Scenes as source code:
● ● ● ● ● ● ●

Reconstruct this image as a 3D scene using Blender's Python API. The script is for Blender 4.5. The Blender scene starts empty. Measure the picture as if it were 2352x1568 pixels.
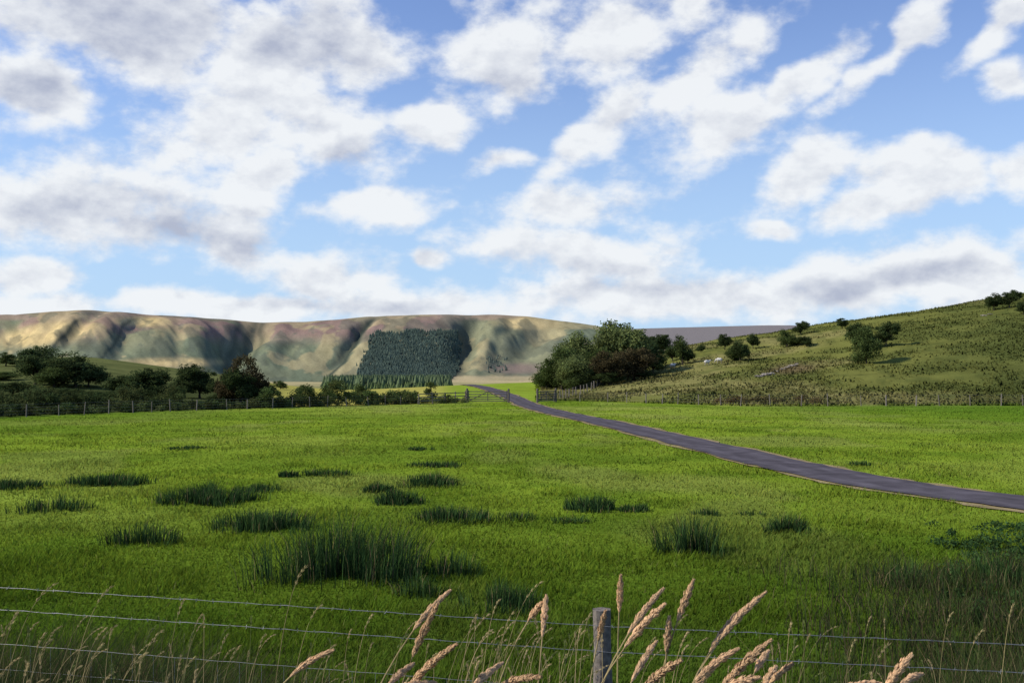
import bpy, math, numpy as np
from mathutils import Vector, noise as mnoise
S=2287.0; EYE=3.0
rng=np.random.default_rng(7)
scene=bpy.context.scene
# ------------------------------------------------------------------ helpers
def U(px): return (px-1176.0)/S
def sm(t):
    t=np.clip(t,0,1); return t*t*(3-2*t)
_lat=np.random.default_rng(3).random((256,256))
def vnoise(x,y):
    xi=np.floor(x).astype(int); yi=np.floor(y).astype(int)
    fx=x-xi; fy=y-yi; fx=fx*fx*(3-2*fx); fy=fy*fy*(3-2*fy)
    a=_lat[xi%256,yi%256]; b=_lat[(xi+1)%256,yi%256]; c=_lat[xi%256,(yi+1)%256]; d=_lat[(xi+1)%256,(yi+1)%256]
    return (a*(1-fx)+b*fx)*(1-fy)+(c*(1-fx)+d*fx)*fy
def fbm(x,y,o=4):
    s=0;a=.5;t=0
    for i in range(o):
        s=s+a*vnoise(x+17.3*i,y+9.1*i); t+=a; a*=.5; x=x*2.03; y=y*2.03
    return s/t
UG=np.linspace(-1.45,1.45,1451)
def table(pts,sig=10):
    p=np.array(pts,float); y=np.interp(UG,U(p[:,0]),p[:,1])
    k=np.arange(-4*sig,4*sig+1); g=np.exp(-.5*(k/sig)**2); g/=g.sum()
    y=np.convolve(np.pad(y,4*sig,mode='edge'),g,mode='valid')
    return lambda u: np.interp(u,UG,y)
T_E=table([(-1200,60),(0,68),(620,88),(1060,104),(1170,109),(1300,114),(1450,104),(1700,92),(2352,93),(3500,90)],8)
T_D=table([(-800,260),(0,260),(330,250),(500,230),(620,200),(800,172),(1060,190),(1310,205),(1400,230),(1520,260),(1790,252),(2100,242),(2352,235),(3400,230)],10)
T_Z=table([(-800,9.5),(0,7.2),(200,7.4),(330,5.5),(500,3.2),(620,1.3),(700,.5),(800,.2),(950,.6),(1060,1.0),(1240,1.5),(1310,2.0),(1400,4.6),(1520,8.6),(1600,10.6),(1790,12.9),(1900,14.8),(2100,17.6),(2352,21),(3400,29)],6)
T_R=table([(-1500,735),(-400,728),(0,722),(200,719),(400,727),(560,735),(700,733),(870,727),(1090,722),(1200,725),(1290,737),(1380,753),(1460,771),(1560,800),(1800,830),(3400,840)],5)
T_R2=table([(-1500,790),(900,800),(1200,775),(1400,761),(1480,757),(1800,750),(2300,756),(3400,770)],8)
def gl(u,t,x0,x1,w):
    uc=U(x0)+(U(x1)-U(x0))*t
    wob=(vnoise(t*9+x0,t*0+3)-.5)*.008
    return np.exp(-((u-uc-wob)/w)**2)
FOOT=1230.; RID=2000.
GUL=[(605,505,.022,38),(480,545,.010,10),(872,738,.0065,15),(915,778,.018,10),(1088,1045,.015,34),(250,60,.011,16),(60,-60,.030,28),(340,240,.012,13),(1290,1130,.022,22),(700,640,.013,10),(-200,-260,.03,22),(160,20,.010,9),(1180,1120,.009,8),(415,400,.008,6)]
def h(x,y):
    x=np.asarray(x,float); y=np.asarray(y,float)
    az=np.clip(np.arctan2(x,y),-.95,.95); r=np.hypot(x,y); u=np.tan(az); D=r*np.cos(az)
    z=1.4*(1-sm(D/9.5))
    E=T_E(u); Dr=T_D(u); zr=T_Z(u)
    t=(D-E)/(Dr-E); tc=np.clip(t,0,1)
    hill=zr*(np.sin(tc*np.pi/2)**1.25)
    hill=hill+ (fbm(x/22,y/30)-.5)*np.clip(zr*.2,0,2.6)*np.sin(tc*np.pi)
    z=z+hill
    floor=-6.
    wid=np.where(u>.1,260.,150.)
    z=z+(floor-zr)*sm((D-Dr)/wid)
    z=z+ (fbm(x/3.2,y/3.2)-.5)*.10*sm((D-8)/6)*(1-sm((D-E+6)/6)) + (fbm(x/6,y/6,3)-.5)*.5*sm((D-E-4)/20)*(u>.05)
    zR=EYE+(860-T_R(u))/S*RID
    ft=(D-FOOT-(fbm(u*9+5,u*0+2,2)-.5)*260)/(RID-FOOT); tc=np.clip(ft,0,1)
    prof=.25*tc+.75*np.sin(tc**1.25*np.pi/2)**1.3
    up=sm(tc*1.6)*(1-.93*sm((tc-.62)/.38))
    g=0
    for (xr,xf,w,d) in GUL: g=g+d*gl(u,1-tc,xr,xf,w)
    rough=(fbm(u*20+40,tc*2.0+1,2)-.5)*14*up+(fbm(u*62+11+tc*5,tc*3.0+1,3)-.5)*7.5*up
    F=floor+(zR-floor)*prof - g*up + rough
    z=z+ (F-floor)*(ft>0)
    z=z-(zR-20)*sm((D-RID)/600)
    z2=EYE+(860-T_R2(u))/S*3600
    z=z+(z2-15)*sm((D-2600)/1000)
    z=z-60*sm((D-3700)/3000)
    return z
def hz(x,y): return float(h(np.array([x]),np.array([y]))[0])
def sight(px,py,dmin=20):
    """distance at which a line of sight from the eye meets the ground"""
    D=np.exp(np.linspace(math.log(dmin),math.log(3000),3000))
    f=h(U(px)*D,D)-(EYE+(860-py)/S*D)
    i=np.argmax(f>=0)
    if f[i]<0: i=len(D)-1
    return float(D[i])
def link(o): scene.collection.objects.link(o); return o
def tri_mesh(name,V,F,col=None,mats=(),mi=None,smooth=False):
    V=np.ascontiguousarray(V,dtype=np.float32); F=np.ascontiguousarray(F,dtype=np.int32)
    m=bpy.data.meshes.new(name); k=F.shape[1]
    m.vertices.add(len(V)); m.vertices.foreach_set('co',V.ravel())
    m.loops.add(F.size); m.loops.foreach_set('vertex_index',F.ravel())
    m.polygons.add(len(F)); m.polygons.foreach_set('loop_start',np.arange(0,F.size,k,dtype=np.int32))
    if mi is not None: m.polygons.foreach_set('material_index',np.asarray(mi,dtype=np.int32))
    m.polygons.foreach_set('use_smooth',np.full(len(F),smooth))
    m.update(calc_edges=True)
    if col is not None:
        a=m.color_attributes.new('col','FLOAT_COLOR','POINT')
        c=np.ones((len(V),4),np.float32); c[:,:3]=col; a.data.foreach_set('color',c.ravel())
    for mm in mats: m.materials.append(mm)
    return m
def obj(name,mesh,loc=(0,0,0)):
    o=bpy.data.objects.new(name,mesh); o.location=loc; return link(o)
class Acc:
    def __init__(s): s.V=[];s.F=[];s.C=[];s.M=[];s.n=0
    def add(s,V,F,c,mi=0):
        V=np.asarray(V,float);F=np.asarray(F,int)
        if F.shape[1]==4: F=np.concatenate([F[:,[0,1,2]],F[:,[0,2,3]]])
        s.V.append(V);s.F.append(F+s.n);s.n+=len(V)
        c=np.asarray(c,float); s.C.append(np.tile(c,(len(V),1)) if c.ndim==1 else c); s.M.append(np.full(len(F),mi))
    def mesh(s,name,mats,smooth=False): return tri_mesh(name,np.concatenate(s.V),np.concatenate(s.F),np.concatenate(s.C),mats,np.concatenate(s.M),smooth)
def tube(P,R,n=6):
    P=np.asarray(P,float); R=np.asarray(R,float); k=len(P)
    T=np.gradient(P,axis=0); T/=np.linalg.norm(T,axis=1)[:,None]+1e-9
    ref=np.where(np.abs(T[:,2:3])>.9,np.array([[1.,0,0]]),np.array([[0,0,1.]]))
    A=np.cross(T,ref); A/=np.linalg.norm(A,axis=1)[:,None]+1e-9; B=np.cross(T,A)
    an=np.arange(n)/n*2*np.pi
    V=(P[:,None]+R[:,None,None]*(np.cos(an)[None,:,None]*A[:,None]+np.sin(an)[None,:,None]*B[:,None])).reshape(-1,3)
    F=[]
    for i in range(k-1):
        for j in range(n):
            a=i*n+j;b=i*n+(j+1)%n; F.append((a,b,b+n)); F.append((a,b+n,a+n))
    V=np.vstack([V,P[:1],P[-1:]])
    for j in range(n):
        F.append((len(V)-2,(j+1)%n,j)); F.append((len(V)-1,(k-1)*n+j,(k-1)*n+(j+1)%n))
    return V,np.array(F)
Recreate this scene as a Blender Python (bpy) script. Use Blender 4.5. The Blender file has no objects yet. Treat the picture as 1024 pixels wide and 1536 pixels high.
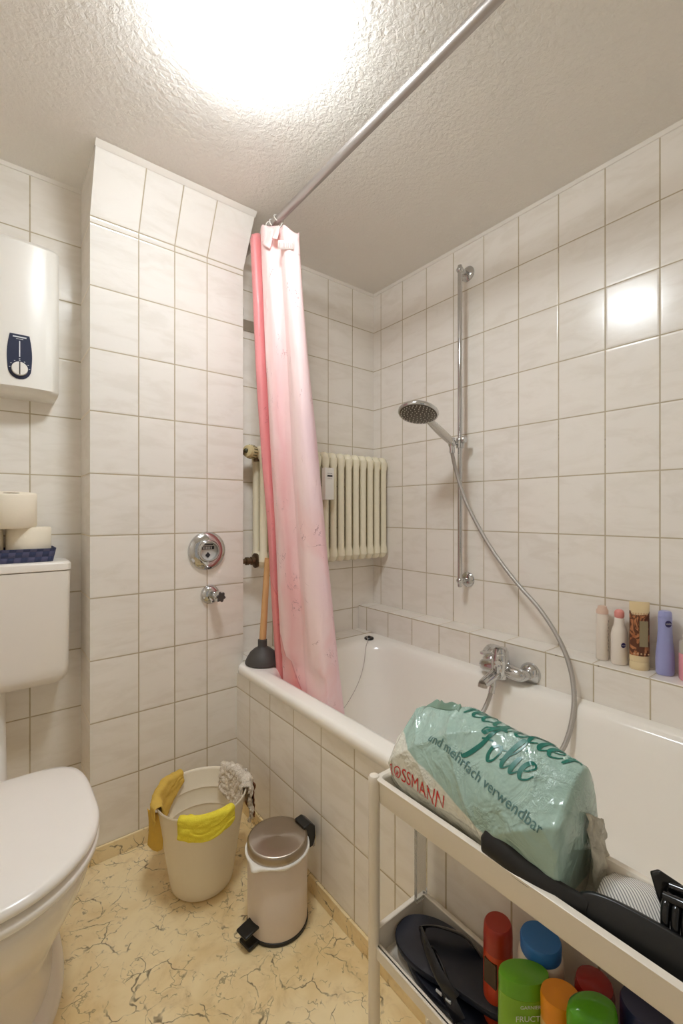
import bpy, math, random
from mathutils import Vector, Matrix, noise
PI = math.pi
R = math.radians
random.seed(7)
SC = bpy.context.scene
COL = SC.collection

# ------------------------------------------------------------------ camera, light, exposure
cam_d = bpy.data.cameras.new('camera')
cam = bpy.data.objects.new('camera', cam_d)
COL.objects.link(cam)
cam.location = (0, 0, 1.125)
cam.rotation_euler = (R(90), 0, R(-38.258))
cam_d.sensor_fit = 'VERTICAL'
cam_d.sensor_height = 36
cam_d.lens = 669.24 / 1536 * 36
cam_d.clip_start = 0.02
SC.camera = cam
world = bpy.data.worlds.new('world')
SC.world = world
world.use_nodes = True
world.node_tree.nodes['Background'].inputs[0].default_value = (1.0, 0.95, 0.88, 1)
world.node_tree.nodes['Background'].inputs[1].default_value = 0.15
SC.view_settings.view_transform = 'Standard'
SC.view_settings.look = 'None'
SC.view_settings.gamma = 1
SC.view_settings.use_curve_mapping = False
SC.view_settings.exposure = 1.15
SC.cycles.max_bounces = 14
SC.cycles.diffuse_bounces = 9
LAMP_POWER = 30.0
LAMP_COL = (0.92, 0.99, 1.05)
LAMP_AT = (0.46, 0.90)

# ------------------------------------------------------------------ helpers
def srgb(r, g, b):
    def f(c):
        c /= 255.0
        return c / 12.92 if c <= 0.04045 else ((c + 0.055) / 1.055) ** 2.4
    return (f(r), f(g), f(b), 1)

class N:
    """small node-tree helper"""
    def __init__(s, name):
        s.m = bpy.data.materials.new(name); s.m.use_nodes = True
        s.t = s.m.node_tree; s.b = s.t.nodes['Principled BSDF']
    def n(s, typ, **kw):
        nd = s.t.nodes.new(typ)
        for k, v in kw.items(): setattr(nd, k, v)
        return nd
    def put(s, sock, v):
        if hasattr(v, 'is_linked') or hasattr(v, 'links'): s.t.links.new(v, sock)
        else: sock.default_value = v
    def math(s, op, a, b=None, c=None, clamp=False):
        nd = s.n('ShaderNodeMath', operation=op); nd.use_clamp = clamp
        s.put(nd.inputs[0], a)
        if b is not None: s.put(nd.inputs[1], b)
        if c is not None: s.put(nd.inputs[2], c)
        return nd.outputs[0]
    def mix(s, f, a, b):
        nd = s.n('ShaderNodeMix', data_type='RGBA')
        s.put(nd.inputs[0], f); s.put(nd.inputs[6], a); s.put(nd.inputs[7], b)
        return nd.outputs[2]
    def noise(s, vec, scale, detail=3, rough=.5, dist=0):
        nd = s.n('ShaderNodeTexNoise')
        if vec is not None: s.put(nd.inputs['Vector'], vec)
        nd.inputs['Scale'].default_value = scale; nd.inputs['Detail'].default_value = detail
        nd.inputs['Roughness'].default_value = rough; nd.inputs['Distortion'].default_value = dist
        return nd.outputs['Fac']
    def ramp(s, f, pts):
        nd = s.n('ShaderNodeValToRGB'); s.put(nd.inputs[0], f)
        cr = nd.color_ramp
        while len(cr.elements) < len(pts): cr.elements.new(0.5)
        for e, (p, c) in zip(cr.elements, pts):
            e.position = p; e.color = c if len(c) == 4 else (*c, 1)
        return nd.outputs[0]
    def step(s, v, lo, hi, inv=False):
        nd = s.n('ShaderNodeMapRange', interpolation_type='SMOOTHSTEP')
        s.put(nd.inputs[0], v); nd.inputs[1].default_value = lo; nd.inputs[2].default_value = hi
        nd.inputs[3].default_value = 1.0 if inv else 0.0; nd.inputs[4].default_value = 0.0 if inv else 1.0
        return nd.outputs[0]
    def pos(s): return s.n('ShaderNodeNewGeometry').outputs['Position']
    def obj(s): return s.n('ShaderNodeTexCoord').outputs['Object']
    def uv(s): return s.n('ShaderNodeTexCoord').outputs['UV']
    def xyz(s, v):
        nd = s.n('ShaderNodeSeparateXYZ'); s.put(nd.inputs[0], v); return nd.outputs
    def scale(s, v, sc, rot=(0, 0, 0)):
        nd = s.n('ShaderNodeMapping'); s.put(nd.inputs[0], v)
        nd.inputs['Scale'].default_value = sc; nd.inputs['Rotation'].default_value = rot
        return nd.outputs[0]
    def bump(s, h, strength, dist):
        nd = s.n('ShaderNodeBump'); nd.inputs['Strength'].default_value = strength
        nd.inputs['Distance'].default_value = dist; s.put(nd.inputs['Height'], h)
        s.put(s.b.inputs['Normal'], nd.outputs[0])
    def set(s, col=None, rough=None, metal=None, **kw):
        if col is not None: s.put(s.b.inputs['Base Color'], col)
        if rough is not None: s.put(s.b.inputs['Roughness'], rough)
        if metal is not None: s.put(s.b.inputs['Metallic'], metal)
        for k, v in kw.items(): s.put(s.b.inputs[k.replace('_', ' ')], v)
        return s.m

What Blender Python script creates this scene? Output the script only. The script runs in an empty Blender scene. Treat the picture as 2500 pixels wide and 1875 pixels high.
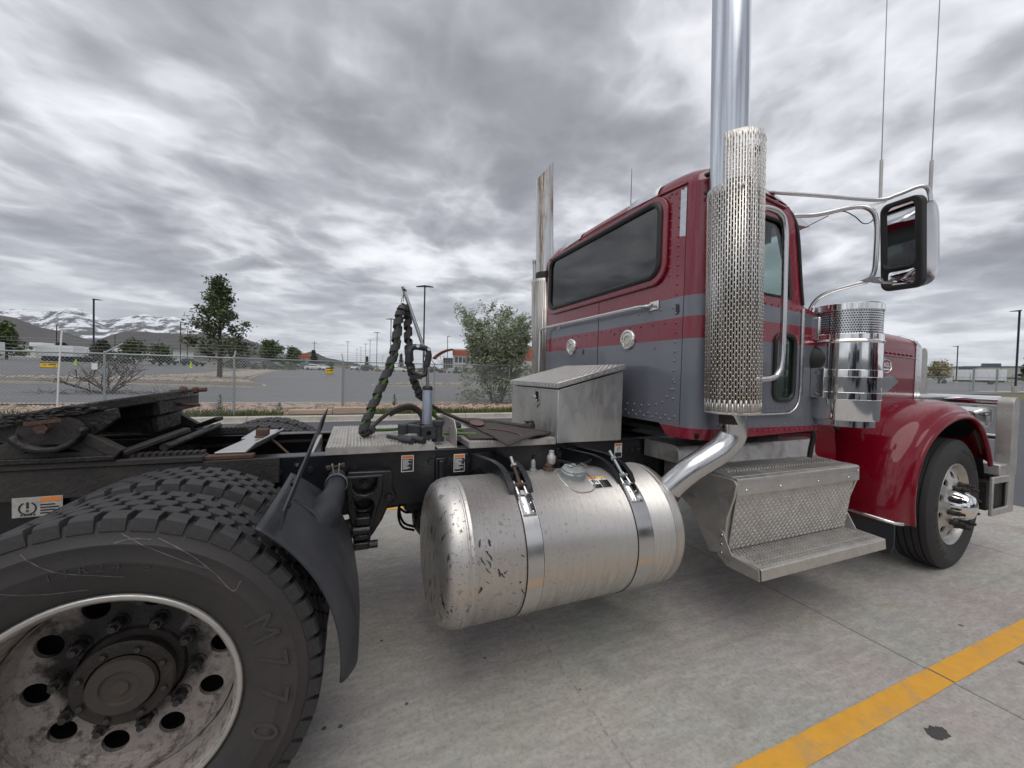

● ● ● ● ● ● ●

Among the records above, locate the line containing "Recreate this scene" and the line containing "COL = SC.collection", then transcribe exactly the lines starting at the first and ending at the second, with no pictures.

Recreate this scene as a Blender Python (bpy) script. Use Blender 4.5. The Blender file has no objects yet. Treat the picture as 1024 pixels wide and 1536 pixels high.
import bpy, math, random
from mathutils import Vector, Matrix, noise
PI = math.pi
R = math.radians
random.seed(7)
SC = bpy.context.scene
COL = SC.collection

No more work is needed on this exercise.